Exercise materials:
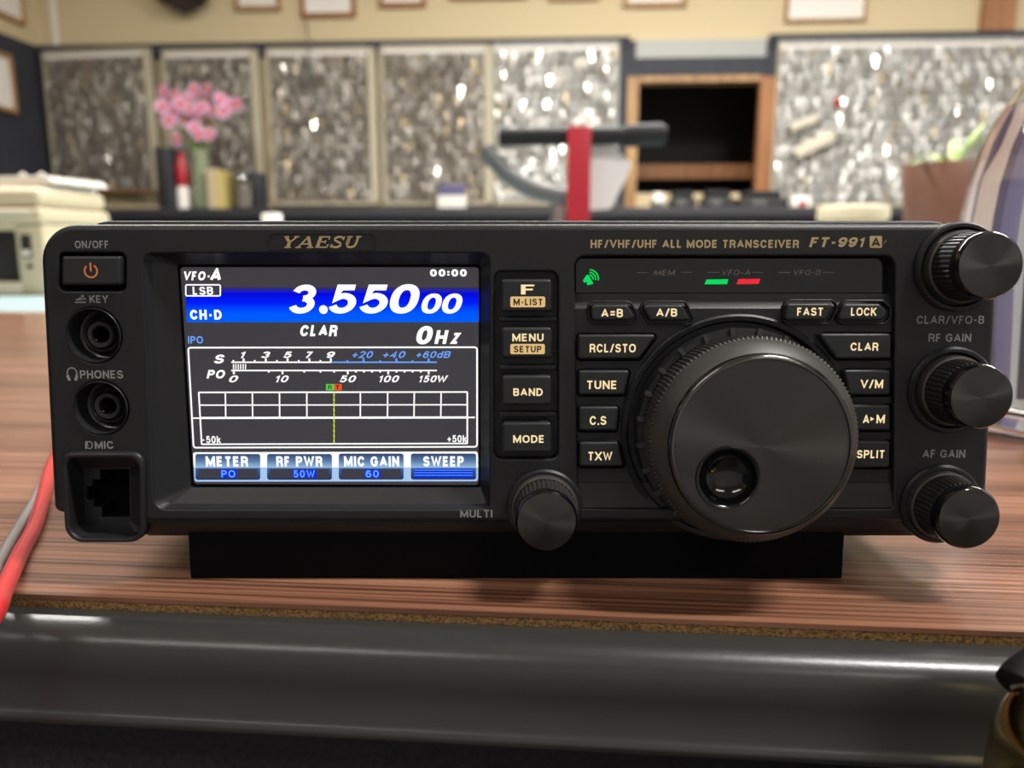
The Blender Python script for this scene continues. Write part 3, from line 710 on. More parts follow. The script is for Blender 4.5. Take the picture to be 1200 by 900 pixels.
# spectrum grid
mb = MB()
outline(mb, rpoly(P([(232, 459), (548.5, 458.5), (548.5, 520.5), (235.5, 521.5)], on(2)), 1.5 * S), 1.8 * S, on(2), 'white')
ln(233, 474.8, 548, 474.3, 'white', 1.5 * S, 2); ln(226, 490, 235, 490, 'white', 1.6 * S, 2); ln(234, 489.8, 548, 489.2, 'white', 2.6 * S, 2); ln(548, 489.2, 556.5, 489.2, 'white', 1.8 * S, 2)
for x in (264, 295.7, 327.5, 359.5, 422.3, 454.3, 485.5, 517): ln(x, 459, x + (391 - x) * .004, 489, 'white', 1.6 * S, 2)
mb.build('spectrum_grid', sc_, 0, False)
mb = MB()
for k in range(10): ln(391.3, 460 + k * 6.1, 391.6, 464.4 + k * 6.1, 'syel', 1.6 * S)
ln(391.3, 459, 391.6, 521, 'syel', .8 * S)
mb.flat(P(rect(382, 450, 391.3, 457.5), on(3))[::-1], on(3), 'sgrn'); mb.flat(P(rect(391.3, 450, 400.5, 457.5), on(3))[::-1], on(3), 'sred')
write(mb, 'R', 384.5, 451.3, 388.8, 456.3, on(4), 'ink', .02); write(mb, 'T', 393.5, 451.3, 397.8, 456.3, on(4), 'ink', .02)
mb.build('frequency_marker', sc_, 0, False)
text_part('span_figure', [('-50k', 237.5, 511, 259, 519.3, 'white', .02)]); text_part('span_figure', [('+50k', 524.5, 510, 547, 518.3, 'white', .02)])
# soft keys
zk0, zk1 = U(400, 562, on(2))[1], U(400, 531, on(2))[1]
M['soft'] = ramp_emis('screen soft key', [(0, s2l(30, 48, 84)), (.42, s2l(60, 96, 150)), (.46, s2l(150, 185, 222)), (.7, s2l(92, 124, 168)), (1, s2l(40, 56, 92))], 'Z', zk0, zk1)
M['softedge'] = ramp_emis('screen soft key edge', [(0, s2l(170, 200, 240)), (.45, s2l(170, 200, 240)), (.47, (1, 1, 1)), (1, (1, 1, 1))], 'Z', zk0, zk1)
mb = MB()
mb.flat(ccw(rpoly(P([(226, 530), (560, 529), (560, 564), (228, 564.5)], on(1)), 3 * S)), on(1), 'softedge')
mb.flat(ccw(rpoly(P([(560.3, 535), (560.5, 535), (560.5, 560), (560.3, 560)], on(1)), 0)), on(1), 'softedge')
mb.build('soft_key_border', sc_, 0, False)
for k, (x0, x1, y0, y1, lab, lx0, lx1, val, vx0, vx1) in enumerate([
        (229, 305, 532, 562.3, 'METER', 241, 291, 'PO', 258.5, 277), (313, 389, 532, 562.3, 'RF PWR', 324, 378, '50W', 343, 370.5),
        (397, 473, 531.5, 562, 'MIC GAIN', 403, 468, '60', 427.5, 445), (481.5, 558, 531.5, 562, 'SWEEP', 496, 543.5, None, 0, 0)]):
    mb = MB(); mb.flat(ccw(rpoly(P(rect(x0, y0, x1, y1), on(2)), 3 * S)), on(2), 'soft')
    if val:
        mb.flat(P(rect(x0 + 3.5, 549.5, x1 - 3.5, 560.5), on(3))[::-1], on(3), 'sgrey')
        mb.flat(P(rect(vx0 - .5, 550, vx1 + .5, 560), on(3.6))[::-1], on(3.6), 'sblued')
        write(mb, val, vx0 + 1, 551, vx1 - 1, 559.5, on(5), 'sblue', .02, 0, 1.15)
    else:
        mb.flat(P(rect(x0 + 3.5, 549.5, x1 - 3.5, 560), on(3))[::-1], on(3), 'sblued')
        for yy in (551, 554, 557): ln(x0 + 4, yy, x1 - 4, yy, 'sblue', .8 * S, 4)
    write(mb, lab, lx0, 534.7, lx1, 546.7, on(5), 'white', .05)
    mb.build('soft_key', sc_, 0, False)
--
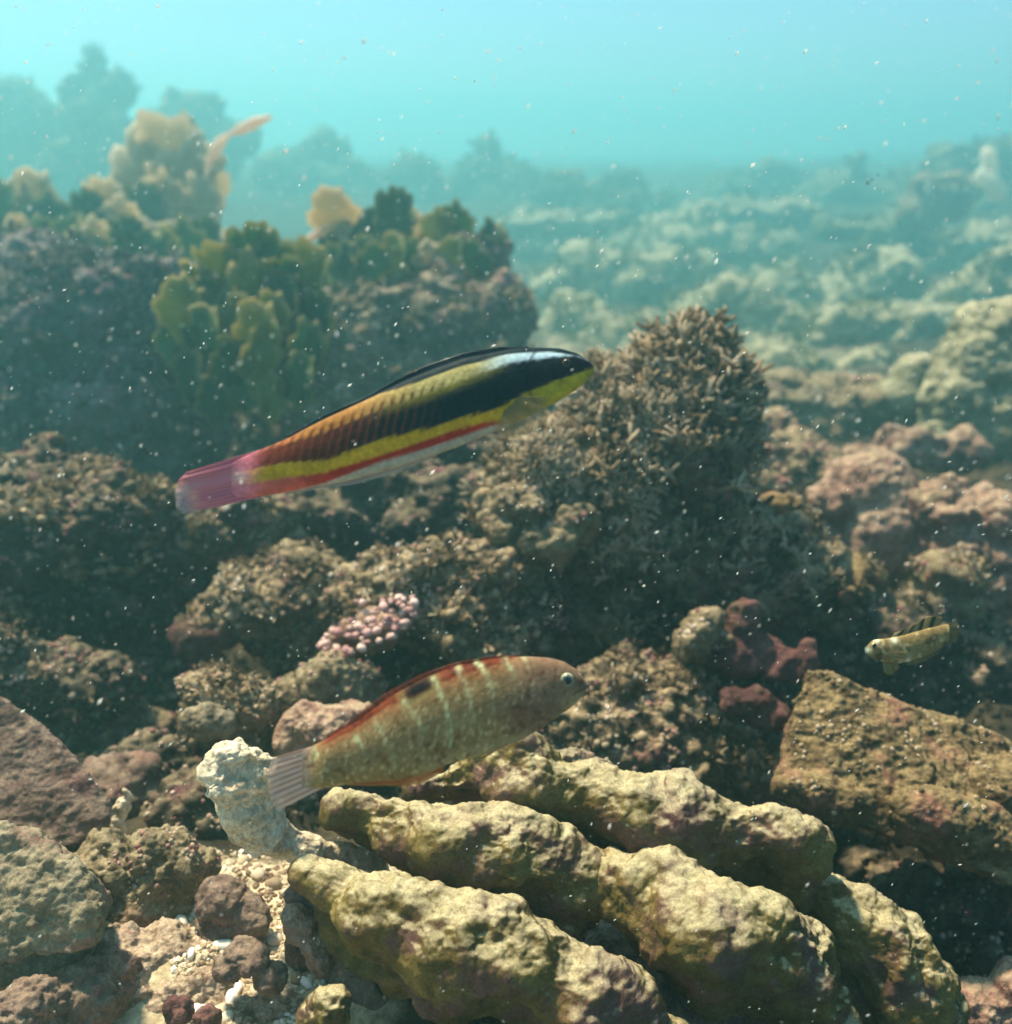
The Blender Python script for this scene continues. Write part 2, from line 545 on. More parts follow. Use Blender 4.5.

Required work: How many lines of the data contain the word "scene"? Answer with the number alone.

Answer in full: 2